First, he identified a powerful idea—and according to him, it wasn't even his idea but a term he heard a friend use. Big books always start with big ideas, and often our job as creatives is not to come up with the idea, but to give a name to something that is already happening in the world.
As Victor Hugo once said,
There is nothing so powerful as an idea whose time has come.
So as you consider your big idea, the project that you want to launch, learn how to pay attention to trends; see if you can spot something that people are starting to talk about, and try giving it a name. If you do this, it will make marketing much easier. After all, the best marketing in the world can't make turn a bad book idea into a bestseller.
Then, Chapman began testing the idea. As a pastor and marriage counselor, he started bringing up the concept of “love languages” into his counseling sessions and seeing how it resonated with couples. To his amazement, it caught on quickly.
After that, he codified the process and framework into a book and kept testing it on a local radio station. People continued to resonate with the hit, so he wrote the book and began to promote it. Again, it didn't immediately take off, but at this point, he believed this was a message that deserved to be heard.
Then, most importantly, when the book didn’t become an instant bestseller, he kept going, kept talking about it, kept promoting it, kept speaking on it, and kept spreading the word.
Why did it work? As a practicing evangelical Christian, Gary Chapman credits God for the success of his book, which I’ve found to be quite common.

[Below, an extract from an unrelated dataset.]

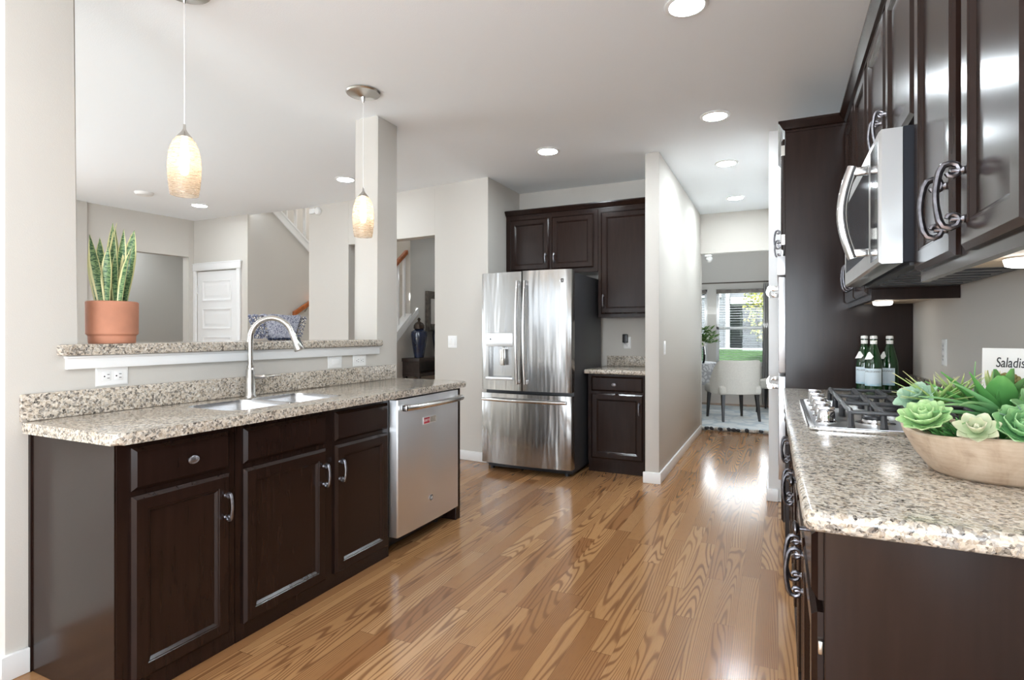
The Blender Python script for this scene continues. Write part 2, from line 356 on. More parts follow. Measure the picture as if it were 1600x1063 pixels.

At some point, most authors admit that God or luck or magic takes over and turns this idea into a phenomenon. This, I think, is a bit of a mystery but also just what happens when you have a good idea. At this point, the author is not selling the book. The artist is not pushing the project. The work is now selling itself. So how do we do that for ourselves?
In the case of Gary Chapman, he did his part by not giving up on the book, which is an act of faith itself. You have to believe so strongly in the idea that if you don’t immediately see it take off, you can keep going. More often than not, perseverance is what takes something from struggling to massively successful. But we’re getting ahead of ourselves. How did the 5 Love Languages catch on? The author intentionally introduced it to small audiences over and over until it grew to astronomical levels.
Your job, if you want your work to succeed, is to not optimize for the masses, but focus on a few. Make friends who will believe in your work and will fight for others to recognize your genius. Bring fans together in loosely organized teams to get your next project out into the world. And when in doubt, keep going.
If you’re lucky, those few just might be enough to carry you to more. But whether they are or they’re not, this is the only way I know to do this kind of work. It just might be the only way there is. You always have to find a few and trust that they will carry that work to the many.